Quando si parla di 'cucina etnica' si fa riferimento nella maggior parte dei casi alle ricette di Paesi africani o del Sud-ovest asiatico. Subito il pensiero corre ad immagini di pollo al curry, cous cous o falafel. Eppure, la cucina di qualsiasi Paese può essere considerata “etnica”, se osservata da oltre i suoi confini. Perché allora questo aggettivo non viene mai accostato a piatti della cucina francese o inglese?
Mareme Cisse, ristoratrice di origini senegalesi ma da più di vent’anni residente ad Agrigento, e Leila Belhadj Mohamed, giornalista geopolitica esperta di area SWANA, dialogano cercando di decostruire questo e altri miti legati alla rappresentazione delle identità marginalizzate.
Nel suo ristorante "Ginger food & people" Mareme propone piatti in cui si mescolano le influenze senegalesi e quelle siciliane, piatti che nascono dalla sperimentazione e dal lavoro con colleghi e amici. Per questo motivo Mareme è infastidita dalla definizione di “etnico” legata al cibo del suo ristorante: non c’è niente di etnico in molte delle sue ricette, che talvolta rispecchiano più i gusti italiani che non quelli del suo Paese d’origine e che sono prodotte con cibi a chilometro zero. Spesso inoltre, al cibo considerato etnico vengono legati anche concetti di bassa qualità o scarsa salubrità.
Mareme racconta la sua storia in Sogni di zenzero testimoniando l’impatto che una rappresentazione stereotipata ha sulla vita quotidiana. Quando ha aperto "Ginger food & people", da lei considerato come “un quinto figlio”, Cisse ha infatti dovuto affrontare il peso di essere una donna nera e non sono stati pochi i momenti in cui il suo lavoro è stato sottovalutato solamente a causa di pregiudizi.
Il vissuto di Mareme purtroppo non è singolare, ma rispecchia quello di molti giovani con background migratorio residenti in Italia. La quota di lavoratori extra-EU nelle cucine italiane è rilevante, in aumento costante negli ultimi dieci anni, eppure nel nostro Paese, con una storia di immigrazione recente, lo chef di un ristorante viene immaginato sempre come un uomo bianco. È a causa di questi stereotipi che molti dei giovani con una storia famigliare di migrazione optano per l’estero, dove la decostruzione dell’immaginario razzista viaggia a un ritmo più veloce.

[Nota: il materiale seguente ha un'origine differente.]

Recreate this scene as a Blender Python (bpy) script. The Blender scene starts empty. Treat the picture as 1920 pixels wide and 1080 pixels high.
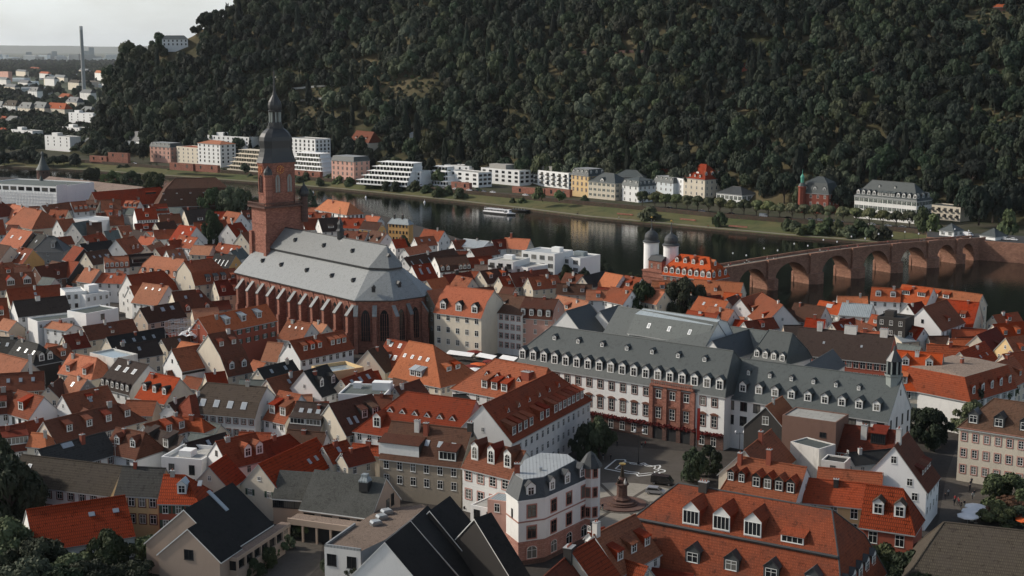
import bpy, math, random
from mathutils import Vector, Matrix
import numpy as np
rad = math.radians
S = bpy.context.scene
COL = S.collection
RN = random.Random(11)
# ------------------------------------------------------------------ camera
CAMZ, FPX, PIT = 100.0, 2667.0, rad(9.54)
cd = bpy.data.cameras.new('camera'); cd.lens = 50.0; cd.sensor_width = 36.0
cd.clip_start = 5.0; cd.clip_end = 90000.0
cam = bpy.data.objects.new('camera', cd); COL.objects.link(cam)
cam.location = (0, 0, CAMZ); cam.rotation_euler = (rad(90) - PIT, 0, 0)
S.camera = cam
# ------------------------------------------------------------------ world, sun, exposure
SUN_AZ = Vector((-0.95, 0.20, 0)).normalized()   # horizontal direction towards the sun (left)
SUN_EL = rad(33)
SKYUP = 0.08                                       # cloud cover overhead
W = bpy.data.worlds.new('World'); S.world = W; W.use_nodes = True
nt = W.node_tree; nt.nodes.clear()
sky = nt.nodes.new('ShaderNodeTexSky'); sky.sky_type = 'NISHITA'; sky.sun_disc = False
sky.sun_elevation = SUN_EL; sky.sun_rotation = math.atan2(SUN_AZ.x, SUN_AZ.y)
sky.air_density = 1.0; sky.dust_density = 2.5; sky.ozone_density = 1.0
tc = nt.nodes.new('ShaderNodeTexCoord'); mp = nt.nodes.new('ShaderNodeMapping'); mp.inputs['Scale'].default_value = (3.0, 3.0, 7.0)
nz = nt.nodes.new('ShaderNodeTexNoise'); nz.inputs['Scale'].default_value = 1.6; nz.inputs['Detail'].default_value = 7
nz.inputs['Roughness'].default_value = 0.55
cr = nt.nodes.new('ShaderNodeValToRGB'); cr.color_ramp.elements[0].position = 0.34; cr.color_ramp.elements[1].position = 0.60
cr.color_ramp.elements[0].color = (0.62,) * 3 + (1,); cr.color_ramp.elements[1].color = (1.0,) * 3 + (1,)
sz = nt.nodes.new('ShaderNodeSeparateXYZ'); up = nt.nodes.new('ShaderNodeValToRGB')     # the cloud veil is thick and bright low down, thin overhead
up.color_ramp.elements[0].position = 0.0; up.color_ramp.elements[0].color = (0.97,) * 3 + (1,); up.color_ramp.elements[1].position = 0.27; up.color_ramp.elements[1].color = (SKYUP,) * 3 + (1,)
mu = nt.nodes.new('ShaderNodeMath'); mu.operation = 'MULTIPLY'
mx = nt.nodes.new('ShaderNodeMix'); mx.data_type = 'RGBA'
mx.inputs['B'].default_value = (9.3, 9.9, 10.0, 1)
bg = nt.nodes.new('ShaderNodeBackground'); bg.inputs['Strength'].default_value = 0.095
wo = nt.nodes.new('ShaderNodeOutputWorld')
L = nt.links.new
L(tc.outputs['Generated'], mp.inputs['Vector']); L(mp.outputs['Vector'], nz.inputs['Vector']); L(nz.outputs['Fac'], cr.inputs['Fac'])
L(tc.outputs['Generated'], sz.inputs[0]); L(sz.outputs[2], up.inputs['Fac']); L(cr.outputs['Color'], mu.inputs[0]); L(up.outputs['Color'], mu.inputs[1])
L(mu.outputs[0], mx.inputs['Factor']); L(sky.outputs['Color'], mx.inputs['A']); L(mx.outputs['Result'], bg.inputs['Color'])
L(bg.outputs['Background'], wo.inputs['Surface'])
sl = bpy.data.lights.new('sun', 'SUN'); sl.energy = 2.9; sl.angle = rad(2.0); sl.color = (1.0, 0.93, 0.84)
so = bpy.data.objects.new('sun', sl); COL.objects.link(so)
so.rotation_euler = (-(SUN_AZ * math.cos(SUN_EL) + Vector((0, 0, math.sin(SUN_EL))))).to_track_quat('-Z', 'Y').to_euler()
so.location = (-300, -100, 400)
S.view_settings.view_transform = 'Standard'; S.view_settings.look = 'None'
S.view_settings.exposure = 0.28; S.view_settings.gamma = 1.0; S.view_settings.use_curve_mapping = False
S.cycles.use_denoising = True
S.cycles.max_bounces = 5; S.cycles.diffuse_bounces = 2; S.cycles.glossy_bounces = 3; S.cycles.transparent_max_bounces = 6
S.cycles.volume_bounces = 0; S.cycles.caustics_reflective = False; S.cycles.caustics_refractive = False
# ------------------------------------------------------------------ picture <-> place
_f = Vector((0, math.cos(PIT), -math.sin(PIT))); _u = Vector((0, math.sin(PIT), math.cos(PIT))); _c = Vector((0, 0, CAMZ))
def P(x, y, z=0.0):
    d = Vector(((x - 960) / FPX, 0, 0)) + _u * ((540 - y) / FPX) + _f
    return _c + d * ((z - CAMZ) / d.z)
def PY(x, y, dist):
    d = Vector(((x - 960) / FPX, 0, 0)) + _u * ((540 - y) / FPX) + _f
    return _c + d * (dist / d.y)
def proj(p):
    q = Vector(p) - _c; k = q.dot(_f)
    return 960 + FPX * q.x / k, 540 - FPX * q.dot(_u) / k
# ------------------------------------------------------------------ materials
MAT = {}
def newmat(name):
    m = bpy.data.materials.new(name); m.use_nodes = True; MAT[name] = m
    b = m.node_tree.nodes['Principled BSDF']; b.inputs['Specular IOR Level'].default_value = 0.25
    return m, m.node_tree, b
def nd(t, ty, **k):
    n = t.nodes.new(ty)
    for a, v in k.items():
        if hasattr(n, a): setattr(n, a, v)
        else: n.inputs[a.replace('_', ' ')].default_value = v
    return n
def rgb(c): return (c[0], c[1], c[2], 1)
def mixc(t, fac, a, b, mode='MIX'):
    n = t.nodes.new('ShaderNodeMix'); n.data_type = 'RGBA'; n.blend_type = mode
    for key, v in (('Factor', fac), ('A', a), ('B', b)):
        i = n.inputs[key] if key != 'Factor' else n.inputs[0]
        if key != 'Factor': i = [q for q in n.inputs if q.name == key and q.type == 'RGBA'][0]
        if hasattr(v, 'links') or hasattr(v, 'is_linked'): t.links.new(v, i)
        elif isinstance(v, (int, float)): i.default_value = v
        else: i.default_value = rgb(v)
    return [q for q in n.outputs if q.type == 'RGBA'][0]
def math2(t, op, a, b=None):
    n = t.nodes.new('ShaderNodeMath'); n.operation = op
    for i, v in enumerate((a, b)):
        if v is None: continue
        if isinstance(v, (int, float)): n.inputs[i].default_value = v
        else: t.links.new(v, n.inputs[i])
    return n.outputs[0]
def ramp(t, src, p0, p1, c0=(0, 0, 0), c1=(1, 1, 1)):
    n = t.nodes.new('ShaderNodeValToRGB'); e = n.color_ramp.elements
    e[0].position = p0; e[1].position = p1; e[0].color = rgb(c0); e[1].color = rgb(c1)
    t.links.new(src, n.inputs['Fac']); return n.outputs['Color']
def noise(t, vec, scale, detail=4, rough=0.55):
    n = nd(t, 'ShaderNodeTexNoise'); n.inputs['Scale'].default_value = scale; n.inputs['Detail'].default_value = detail
    n.inputs['Roughness'].default_value = rough
    if vec is not None: t.links.new(vec, n.inputs['Vector'])
    return n.outputs['Fac']
def uvrand(t, world=False):
    """UV in metres, shifted per object so no two surfaces repeat"""
    u = nd(t, 'ShaderNodeTexCoord'); oi = nd(t, 'ShaderNodeObjectInfo')
    s = t.nodes.new('ShaderNodeVectorMath'); s.operation = 'ADD'
    m = math2(t, 'MULTIPLY', oi.outputs['Random'], 300.0)
    c = nd(t, 'ShaderNodeCombineXYZ'); t.links.new(m, c.inputs[0]); t.links.new(m, c.inputs[2])
    t.links.new(u.outputs['UV'], s.inputs[0]); t.links.new(c.outputs[0], s.inputs[1])
    return u.outputs['UV'], s.outputs[0], oi.outputs['Random']
def hsv(t, col, h=None, s=None, v=None):
    n = nd(t, 'ShaderNodeHueSaturation')
    t.links.new(col, n.inputs['Color'])
    for k, x in (('Hue', h), ('Saturation', s), ('Value', v)):
        if x is None: continue
        if isinstance(x, (int, float)): n.inputs[k].default_value = x
        else: t.links.new(x, n.inputs[k])
    return n.outputs['Color']
def bump(t, b, h, strength, dist=0.05):
    n = nd(t, 'ShaderNodeBump'); n.inputs['Strength'].default_value = strength; n.inputs['Distance'].default_value = dist
    t.links.new(h, n.inputs['Height']); t.links.new(n.outputs['Normal'], b.inputs['Normal'])
def maprange(t, v, a, b, c, d):
    n = nd(t, 'ShaderNodeMapRange')
    t.links.new(v, n.inputs[0])
    for i, x in enumerate((a, b, c, d)): n.inputs[i + 1].default_value = x
    return n.outputs[0]
def roofmat(name, col, row=0.42, wid=0.3, moss=0.5, rough=0.8, stripe=0.5, var=0.3, mosscol=(0.035, 0.028, 0.02)):
    m, t, b = newmat(name)
    uv, uvr, rnd = uvrand(t)
    b.inputs['Specular IOR Level'].default_value = 0.12 if rough > .6 else .3
    br = nd(t, 'ShaderNodeTexBrick'); br.offset = 0.5
    br.inputs['Scale'].default_value = 1; br.inputs['Brick Width'].default_value = wid; br.inputs['Row Height'].default_value = row
    br.inputs['Mortar Size'].default_value = min(.12, row * .17); br.inputs['Mortar Smooth'].default_value = 0.6; br.inputs['Bias'].default_value = -0.1
    br.inputs['Color1'].default_value = rgb([c * (1 + var * 0.6) for c in col]); br.inputs['Color2'].default_value = rgb([c * (1 - var) for c in col])
    br.inputs['Mortar'].default_value = rgb([c * (1 - stripe) for c in col])
    t.links.new(uvr, br.inputs['Vector'])
    c = br.outputs['Color']
    n1 = noise(t, uvr, 0.16, 5, 0.65); n2 = noise(t, uvr, 0.9, 4, 0.7)
    c = mixc(t, math2(t, 'MULTIPLY', ramp(t, n1, 0.46, 0.74), moss), c, mosscol)
    c = mixc(t, math2(t, 'MULTIPLY', ramp(t, n2, 0.55, 0.8), moss * 0.7), c, mosscol)
    c = mixc(t, math2(t, 'MULTIPLY', ramp(t, n2, 0.42, 0.2), 0.25), c, [min(1, x * 1.5 + 0.012) for x in col])
    c = hsv(t, c, maprange(t, rnd, 0, 1, 0.494, 0.516), maprange(t, rnd, 0, 1, 1.08, 0.9), maprange(t, math2(t, 'FRACT', math2(t, 'MULTIPLY', rnd, 7.3)), 0, 1, 0.72, 1.2))
    t.links.new(c, b.inputs['Base Color']); b.inputs['Roughness'].default_value = rough
    sp = nd(t, 'ShaderNodeSeparateXYZ'); t.links.new(uv, sp.inputs[0])
    saw = math2(t, 'FRACT', math2(t, 'DIVIDE', sp.outputs[1], row))
    bump(t, b, saw, 0.7 * stripe + 0.15, -.2 * row if row < 2 else -.06)
    return m
def plaster(name, col, var=0.14, rough=0.85, dirt=0.35):
    m, t, b = newmat(name)
    uv, uvr, rnd = uvrand(t)
    mpn = nd(t, 'ShaderNodeMapping'); mpn.inputs['Scale'].default_value = (1, 0.3, 1); t.links.new(uvr, mpn.inputs[0])
    n1 = noise(t, mpn.outputs[0], 0.6, 6, 0.7); n2 = noise(t, uvr, 0.15, 3)
    c = mixc(t, math2(t, 'MULTIPLY', ramp(t, n1, 0.5, 0.78), dirt), col, [x * 0.45 for x in col])
    c = mixc(t, math2(t, 'MULTIPLY', ramp(t, n2, 0.4, 0.7), dirt * 0.5), c, [x * 0.72 for x in col])
    c = hsv(t, c, None, None, maprange(t, rnd, 0, 1, 1 - var, 1 + var * 0.4))
    t.links.new(c, b.inputs['Base Color']); b.inputs['Roughness'].default_value = rough
    return m
def plain(name, col, rough=0.7, metal=0.0, var=0.0, spec=0.25, nscale=1.2):
    m, t, b = newmat(name)
    u = nd(t, 'ShaderNodeTexCoord'); n1 = noise(t, u.outputs['Object'], nscale, 4)
    c = mixc(t, math2(t, 'MULTIPLY', ramp(t, n1, 0.35, 0.75), 0.3 + var), col, [x * 0.62 for x in col])
    t.links.new(c, b.inputs['Base Color']); b.inputs['Roughness'].default_value = rough; b.inputs['Metallic'].default_value = metal
    b.inputs['Specular IOR Level'].default_value = spec
    return m
def masonry(name, col, col2, bw=0.9, bh=0.4, mort=0.5, dirt=0.5):
    m, t, b = newmat(name)
    uv, uvr, rnd = uvrand(t)
    br = nd(t, 'ShaderNodeTexBrick'); br.inputs['Scale'].default_value = 1; br.inputs['Brick Width'].default_value = bw
    br.inputs['Row Height'].default_value = bh; br.inputs['Mortar Size'].default_value = 0.03; br.inputs['Bias'].default_value = 0.0
    br.inputs['Color1'].default_value = rgb(col); br.inputs['Color2'].default_value = rgb(col2); br.inputs['Mortar'].default_value = rgb([x * mort for x in col])
    t.links.new(uvr, br.inputs['Vector'])
    n1 = noise(t, uvr, 0.22, 6, 0.7); n2 = noise(t, uvr, 1.7, 4, 0.7)
    c = mixc(t, math2(t, 'MULTIPLY', ramp(t, n1, 0.45, 0.75), dirt), br.outputs['Color'], [x * 0.4 for x in col])
    c = mixc(t, math2(t, 'MULTIPLY', ramp(t, n2, 0.5, 0.75), dirt * 0.6), c, [x * 0.55 for x in col2])
    t.links.new(c, b.inputs['Base Color']); b.inputs['Roughness'].default_value = 0.9
    bump(t, b, n2, 0.4, 0.08)
    return m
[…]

Le cose si complicano soprattutto per le donne, la cui attività in cucina è elogiata quando avviene all’interno delle mura domestiche e screditata non appena approda in contesti professionali. Ad esempio, nel 2024 in Italia, solo l’8% delle attività di ristorazione facevano capo a donne. Anche in questo caso gli stereotipi hanno effetti tangibili sulla vita quotidiana. Sono molte, infatti, le donne che non riescono a trovare un lavoro nonostante possiedano le competenze e sono molte altre le donne che, influenzate dai pregiudizi, si autolimitano nella ricerca di un impiego. Proprio per questo Mareme Cisse propone corsi di cucina al femminile, nei quali, oltre ad affinare le proprie capacità, le donne si aiutano a vicenda e acquistano fiducia in se stesse. La cucina del suo ristorante allora diventa anche un modo di fare rete.
Sogni di zenzero, edito da Slowfood e scritto in collaborazione con Lidia Tilotta, nasce con l’obiettivo di proporre una contronarrazione diversa da quella dominante, che rappresenta le persone migranti sempre come vittime bisognose di aiuto o come casi di successo che, nella loro eccezionalità, riconfermano lo stereotipo di inferiorità. Alternando episodi della sua vita a ricette e immagini Mareme Cisse racconta di incontri e cambiamenti e dà alla cucina il potere di creare comunità grazie alla mescolanza di diversi vissuti. La storia di Mareme non è eccezionale o esotica, bensì comune a più persone, esattamente come le sue ricette.